Thursday, July 1, 2010

Curriculum for Home Visiting

Q: I would like to know what you would suggest as a good curriculum for us to use as providers. Many curriculums are on the market, but we need something that can be useful for sharing when doing activities and providing carry over suggestions to parents.

A: A curriculum is supposed to be what is taught to the learner. In early intervention, (a) home visiting is not just about "teaching" parents and (b) when they do want to be taught something, the content should come from (i) their individualized needs, not a curriculum; and (ii) the IFSP, if those needs are already reflected on there. In some cases, needs not on the IFSP should be put on there, if the family desires.

Many people confuse a curriculum with intervention suggestions. So your question might actually be about the intervention suggestions we make to parents. In our model, these come not from a book (e.g., curriculum) but from a process called Home-Based Behavioral Consultation. This is a collaborative, problem-solving process that marries the family's needs and resources (e.g., which routines they want help with and what they think is feasible) with the home visitor's expertise (i.e., strategies that address the specific need identified). This requires the home visitor to have knowledge about child development, family functioning, and behavioral interventions. It would be a great resource to take typical problems in everyday home routines and list various commonly suggested strategies, but I know of no such resource. So we are still left with relying on the training, experience, and collaboration of home visitors with families. Home visiting isn't an entry level position; it is sophisticated.

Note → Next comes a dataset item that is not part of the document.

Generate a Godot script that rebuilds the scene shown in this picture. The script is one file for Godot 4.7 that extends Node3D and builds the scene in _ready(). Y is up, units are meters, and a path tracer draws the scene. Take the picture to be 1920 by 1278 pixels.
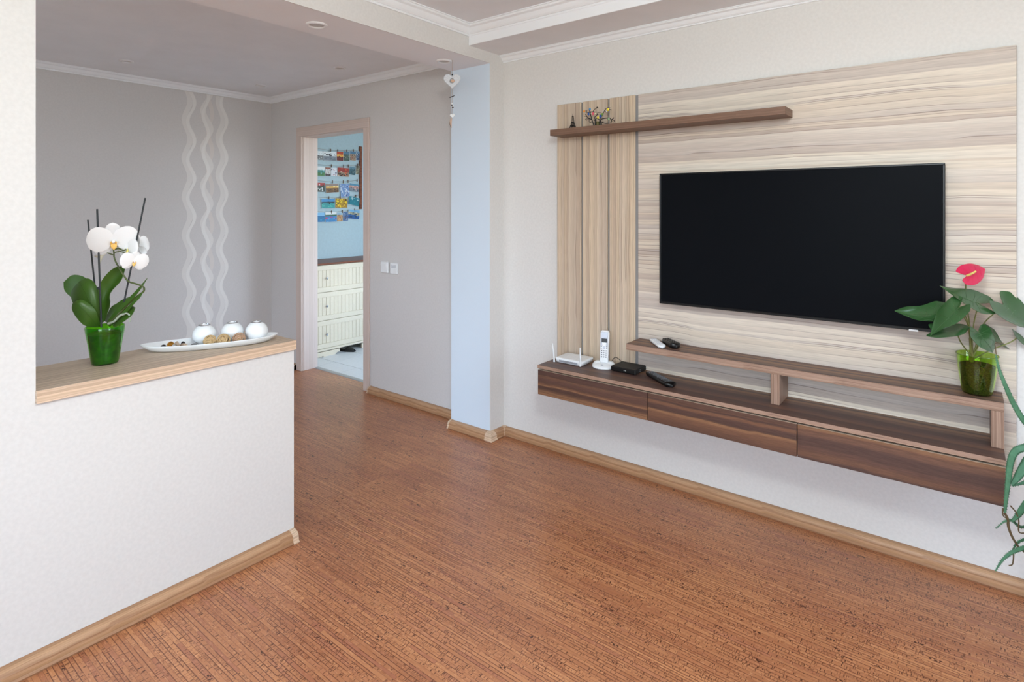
extends Node3D

# A living room with a wall-hung media unit, a half-height partition with a shelf, and a hall behind it.
# x runs along the media wall, z comes out of it into the room, y is up; metres.

const TURN := 0.664404            # how far the line of sight is turned from the media wall's normal
var M := {}
var rng := RandomNumberGenerator.new()
var taken := {}


func _ready():
	rng.seed = 20
	# ---------------------------------------------------------------- camera
	var cam := Camera3D.new()
	cam.name = "camera"
	cam.projection = Camera3D.PROJECTION_FRUSTUM
	cam.near = 0.05
	cam.far = 60.0
	cam.size = 2.0 * 0.05 * 639.0 / 1086.56
	cam.frustum_offset = Vector2(0.0, 0.05 * (390.2 - 639.0) / 1086.56)
	cam.position = Vector3(0.0, 1.4, 2.8152)
	cam.rotation.y = TURN
	add_child(cam)
	cam.current = true
	# ---------------------------------------------------------------- sky and exposure
	var sky_look := ProceduralSkyMaterial.new()
	sky_look.sky_top_color = Color(0.78, 0.87, 0.97)
	sky_look.sky_horizon_color = Color(0.90, 0.94, 0.97)
	sky_look.ground_bottom_color = Color(0.55, 0.55, 0.52)
	sky_look.ground_horizon_color = Color(0.72, 0.74, 0.74)
	sky_look.sky_energy_multiplier = SKY_ENERGY
	sky_look.ground_energy_multiplier = SKY_ENERGY
	var sky := Sky.new()
	sky.sky_material = sky_look
	var env := Environment.new()
	env.background_mode = Environment.BG_SKY
	env.sky = sky
	env.tonemap_mode = Environment.TONE_MAPPER_LINEAR
	env.tonemap_exposure = EXPOSURE
	env.sdfgi_enabled = true
	env.ssao_enabled = true
	env.ssil_enabled = true
	var we := WorldEnvironment.new()
	we.name = "surroundings"
	we.environment = env
	add_child(we)
	# ---------------------------------------------------------------- build
	make_materials()
	make_ceiling_lamp()
	make_shell()
	make_windows()
	make_trim()
	make_doorway()
	make_wave_decals()
	make_media_wall()
	make_partition_shelf()
	make_chest_room()
	make_downlights()
	make_switches()
	make_shelf_ornaments()
	make_devices()
	make_tray()
	make_orchid()
	make_anthurium()
	make_aloe()
	make_garland()


const SKY_ENERGY := 3.4
const EXPOSURE := 0.545
const LAMP_ENERGY := 3.2


# ==================================================================== naming and assembly
func numbered(called: String) -> String:
	var n: int = taken.get(called, 0)
	taken[called] = n + 1
	return called if n == 0 else "%s_%03d" % [called, n]


func tag(o: Node3D, label: String, category: String, group := "", kind := "") -> Node3D:
	o.set_meta("label", label)
	o.set_meta("category", category)
	if group != "":
		o.set_meta("group", group)
	if kind != "":
		o.set_meta("kind", kind)
	return o


func thing(called: String, label: String, category: String, at := Vector3.ZERO, turn := 0.0, group := "") -> Node3D:
	var o := Node3D.new()
	o.name = numbered(called)
	add_child(o, true)
	o.position = at
	o.rotation.y = turn
	return tag(o, label, category, group)


func obj(called: String, st: SurfaceTool, mat: Material, parent: Node3D = null) -> MeshInstance3D:
	st.generate_normals()
	var o := MeshInstance3D.new()
	o.mesh = st.commit()
	o.material_override = mat
	o.cast_shadow = GeometryInstance3D.SHADOW_CASTING_SETTING_ON
	if parent == null:
		o.name = numbered(called)
		add_child(o, true)
	else:
		o.name = called
		parent.add_child(o, true)
	return o


func struct(called: String, st: SurfaceTool, mat: Material, label := "", category := "") -> MeshInstance3D:
	var o := obj(called, st, mat)
	o.set_meta("kind", "structure")
	if label != "":
		o.set_meta("label", label)
		o.set_meta("category", category)
	return o


func copy_of(o: Node3D, called: String, label: String) -> Node3D:
	var c: Node3D = o.duplicate()
	c.name = numbered(called)
	add_child(c, true)
	c.set_meta("label", label)
	return c


# ==================================================================== shapes
func mb() -> SurfaceTool:
	var st := SurfaceTool.new()
	st.begin(Mesh.PRIMITIVE_TRIANGLES)
	return st


func tri(st: SurfaceTool, a: Vector3, b: Vector3, c: Vector3):
	st.add_vertex(a)
	st.add_vertex(b)
	st.add_vertex(c)


func poly(st: SurfaceTool, pts: Array, middle: Vector3):
	# a flat convex face, wound so that it looks away from MIDDLE
	var n: Vector3 = (pts[1] - pts[0]).cross(pts[2] - pts[0])
	var away: bool = n.dot(pts[0] - middle) > 0.0
	for i in range(1, pts.size() - 1):
		if away:
			tri(st, pts[0], pts[i + 1], pts[i])
		else:
			tri(st, pts[0], pts[i], pts[i + 1])


func bx(st: SurfaceTool, lo: Vector3, hi: Vector3, bev := 0.0):
	# a box from LO to HI with chamfered edges
	st.set_smooth_group(-1)
	var c := (lo + hi) * 0.5
	var h := (hi - lo) * 0.5
	var b: float = minf(bev, minf(h.x, minf(h.y, h.z)) * 0.95)
	if b <= 0.0:
		for ax in 3:
			for s: float in [-1.0, 1.0]:
				var q := []
				for k: Vector2 in [Vector2(-1, -1), Vector2(1, -1), Vector2(1, 1), Vector2(-1, 1)]:
					var p := Vector3.ZERO
					p[ax] = s * h[ax]
					p[(ax + 1) % 3] = k.x * h[(ax + 1) % 3]
					p[(ax + 2) % 3] = k.y * h[(ax + 2) % 3]
					q.append(c + p)
				poly(st, q, c)
		return
	for ax in 3:
		var u := (ax + 1) % 3
		var v := (ax + 2) % 3
		for s: float in [-1.0, 1.0]:
			var q := []
			for k: Vector2 in [Vector2(-1, -1), Vector2(1, -1), Vector2(1, 1), Vector2(-1, 1)]:
				var p := Vector3.ZERO
				p[ax] = s * h[ax]
				p[u] = k.x * (h[u] - b)
				p[v] = k.y * (h[v] - b)
				q.append(c + p)
			poly(st, q, c)
			# edges along axis v, between the faces of axes ax and u
			for s2: float in [-1.0, 1.0]:
				var e := []
				for k: Vector2 in [Vector2(0, -1), Vector2(0, 1), Vector2(1, 1), Vector2(1, -1)]:
					var p := Vector3.ZERO
					p[ax] = s * (h[ax] - (b if k.x == 1 else 0.0))
					p[u] = s2 * (h[u] - (0.0 if k.x == 1 else b))
					p[v] = k.y * (h[v] - b)
					e.append(c + p)
				poly(st, e, c)
	for sx: float in [-1.0, 1.0]:
		for sy: float in [-1.0, 1.0]:
			for sz: float in [-1.0, 1.0]:
				var s := Vector3(sx, sy, sz)
				poly(st, [c + s * (h - Vector3(0, b, b)), c + s * (h - Vector3(b, 0, b)), c + s * (h - Vector3(b, b, 0))], c)


func grid(st: SurfaceTool, rows: Array, closed := false, group := 0):
	# a smooth skin through rows of points
	st.set_smooth_group(group)
	for i in rows.size() - 1:
		var a: PackedVector3Array = rows[i]
		var b: PackedVector3Array = rows[i + 1]
		var n := a.size()
		for j in (n if closed else n - 1):
			var k := (j + 1) % n
			tri(st, a[j], b[k], b[j])
			tri(st, a[j], a[k], b[k])


func lathe(st: SurfaceTool, prof: Array, segs := 32, at := Vector3.ZERO):
	# PROF: Vector2(radius, height) from the outside bottom upwards; corners sharper than 40 degrees stay sharp
	var g := 1
	for i in prof.size() - 1:
		if i > 0:
			var d0: Vector2 = (prof[i] - prof[i - 1]).normalized()
			var d1: Vector2 = (prof[i + 1] - prof[i]).normalized()
			if d0.dot(d1) < 0.77:
				g += 1
		var rows := []
		for q in 2:
			var p: Vector2 = prof[i + q]
			var row := PackedVector3Array()
			for k in segs:
				var a := TAU * k / segs
				row.append(at + Vector3(p.x * cos(a), p.y, p.x * sin(a)))
			rows.append(row)
		grid(st, rows, true, g)


func catmull(p: Array, t: float) -> Variant:
	var n := p.size() - 1
	var f := clampf(t, 0.0, 1.0) * n
	var i := mini(int(f), n - 1)
	var u := f - i
	var a = p[maxi(i - 1, 0)]
	var b = p[i]
	var c = p[i + 1]
	var d = p[mini(i + 2, n)]
	return 0.5 * ((2.0 * b) + (c - a) * u + (2.0 * a - 5.0 * b + 4.0 * c - d) * u * u + (3.0 * b - a - 3.0 * c + d) * u * u * u)


func tube(st: SurfaceTool, pts: Array, r0: float, r1 := -1.0, sides := 8, steps := 0, flat := 1.0):
	# a round bar along a smooth line through PTS, its radius going from R0 to R1
	if r1 < 0.0:
		r1 = r0
	var n := steps if steps > 0 else (1 if pts.size() == 2 else (pts.size() - 1) * 5)
	var rows := []
	var side := Vector3.ZERO
	for i in n + 1:
		var t := float(i) / n
		var p: Vector3 = catmull(pts, t)
		var dir: Vector3 = (catmull(pts, minf(t + 0.01, 1.0)) - catmull(pts, maxf(t - 0.01, 0.0))).normalized()
		if side == Vector3.ZERO:
			side = dir.cross(Vector3.UP if absf(dir.y) < 0.9 else Vector3.RIGHT).normalized()
		side = (side - dir * side.dot(dir)).normalized()
		var up := side.cross(dir)
		var row := PackedVector3Array()
		var r := lerpf(r0, r1, t)
		for k in sides:
			var a := TAU * k / sides
			row.append(p + side * cos(a) * r + up * sin(a) * r * flat)
		rows.append(row)
	grid(st, rows, true, 1)
	for e in [0, n]:
		var row: PackedVector3Array = rows[e]
		var mid := Vector3.ZERO
		for v in row:
			mid += v / sides
		var inner: Vector3 = catmull(pts, 0.5 if n > 1 else (1.0 - e))
		if n > 1:
			inner = catmull(pts, 0.02 if e == 0 else 0.98)
		st.set_smooth_group(-1)
		var fan := []
		for v in row:
			fan.append(v)
		poly(st, fan, mid + (inner - mid).normalized() * 0.001)


func sweep(st: SurfaceTool, path: Array, prof: Array):
	# PROF: Vector2(out, up), closed; carried along PATH with mitred corners; «out» is to the right of the way taken
	var n := path.size()
	var rings := []
	for i in n:
		var d0: Vector3 = (path[i] - path[maxi(i - 1, 0)]).normalized() if i > 0 else (path[1] - path[0]).normalized()
		var d1: Vector3 = (path[mini(i + 1, n - 1)] - path[i]).normalized() if i < n - 1 else d0
		var o0 := d0.cross(Vector3.UP)
		var o1 := d1.cross(Vector3.UP)
		var o := (o0 + o1).normalized()
		o /= maxf(o.dot(o0), 0.2)
		var ring := PackedVector3Array()
		for p: Vector2 in prof:
			ring.append(path[i] + o * p.x + Vector3.UP * p.y)
		rings.append(ring)
	var m := prof.size()
	for i in n - 1:
		var mid := Vector3.ZERO
		for v: Vector3 in rings[i]:
			mid += v / (2.0 * m)
		for v: Vector3 in rings[i + 1]:
			mid += v / (2.0 * m)
		st.set_smooth_group(-1)
		for j in m:
			var k := (j + 1) % m
			# wound by the profile's own sense: given counter-clockwise seen against the way taken
			tri(st, rings[i][j], rings[i][k], rings[i + 1][k])
			tri(st, rings[i][j], rings[i + 1][k], rings[i + 1][j])
	for e in [0, n - 1]:
		var flat := PackedVector2Array()
		for p: Vector2 in prof:
			flat.append(p)
		var ids := Geometry2D.triangulate_polygon(flat)
		for q in range(0, ids.size(), 3):
			var a: Vector3 = rings[e][ids[q]]
			var b: Vector3 = rings[e][ids[q + 1]]
			var c: Vector3 = rings[e][ids[q + 2]]
			poly(st, [a, b, c], rings[e][0] + (path[1] - path[0] if e == 0 else path[n - 2] - path[n - 1]))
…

Having said all this, we do use the Measure of Engagement, Independence, and Social Relationships to monitor children's functioning in routines. This should not be used as a curriculum: It does not dictate what we do with families, but it helps those home visitors who don't think about the various components of child functioning within routines.

Perhaps the closest thing to a "curriculum" we use is the Routines-Based Interview, which is actually a process, not a product. But it is the tool for helping families decide what they want on the IFSP, which, as I mentioned earlier, is the list of things to work on--the definition of a curriculum.